Ambas posturas defienden un tipo de fe distinto, pero ninguna de ellas, me parece, responde a la fe que demanda Dios de nosotros; ambas carecen de humildad. La una porque cierra la puerta al milagro; la otra porque requiere de pruebas que embonen en su construcción epistemológica de la verdad.
¿Cuál es la fe que Dios nos pide, la que aparece en el texto bíblico? La de los niños.
Dos ejemplos. Un sobrino de seis años le preguntó a su tía abuela cuántos años tenía. “Cien”, respondió ella. No importa aquí si lo hizo a fin de evadir una respuesta verdadera o en tono de broma; lo que importa es que mi sobrino creyó que efectivamente mi tía tenía cien años. Y para creerlo no necesitó saber que ciertamente hay hombres y mujeres que llegan a los cien años, ni requirió encontrar correspondencias lógicas entre la apariencia física de mi tía y la edad que presumía tener. Solamente lo creyó. Segundo ejemplo: Santa Claus. A pesar de que hoy día estas ficciones infantiles gozan de cada vez menos aceptación, la mayoría de las niñas y los niños, durante sus primeros años, comparten la creencia en personajes como éste u otro semejante: el hada de los dientes, el ratón Miguel, los Reyes Magos. No necesitan reflexionar sobre la posibilidad real de que un hombre obeso entre por el quicio de la puerta o por una ventana en el décimo piso cargando un costal donde van los juguetes de todos los niños de todo el mundo; no necesitan pruebas como la existencia de una villa en el Polo Norte, la fotografía que obtuvo otro niño o argumentos como el hecho de que haya contorsionistas que realmente se deslicen por espacios pequeñísimos. Ellos creen, así, sin argumentos lógicos o coherentes; sin mayores cuestionamientos. Están abiertos a la imaginación y al asombro. El hecho los precede, no su concepción del mundo. Son humildes.

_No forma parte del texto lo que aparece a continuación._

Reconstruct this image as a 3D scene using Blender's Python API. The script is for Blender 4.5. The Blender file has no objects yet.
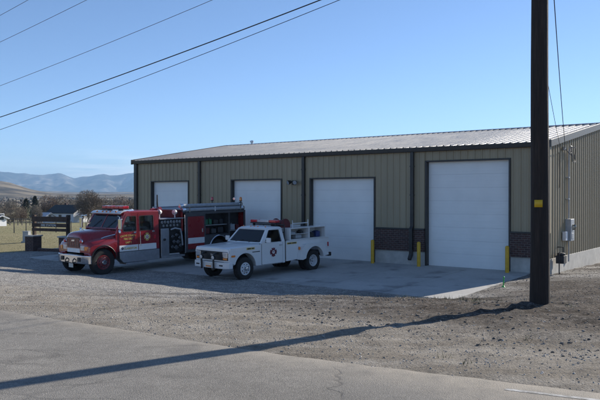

Admiro, en este sentido, el esfuerzo que teólogos como Reyes Archila y Harold Segura están haciendo en América Latina para generar una
teología “infantil”, creo que es una veta prometedora para la reflexión que no debe abandonarse.
Vuelvo al principio. La fe ilustrada no salva, es una opción para que el cristiano pueda ser relevante en su contexto; pero hay también otras opciones como la participación política, la acción social, el deporte, las artes, etcétera. Sin embargo,
si la fe ilustrada quiere seguir siendo bíblica debe conservarse humilde, no cerrarse al milagro ni a la intervención sobrenatural del Señor de la creación, no perder su capacidad de asombro. Y los apologetas no deben someterse a pruebas científicas, argumentos neoaristotélicos de la existencia de un primer motor, o a descalificaciones fútiles de sus oponentes; deben recuperar la fe práctica, desde la no-lógica que es la locura, desde la apertura de la imaginación.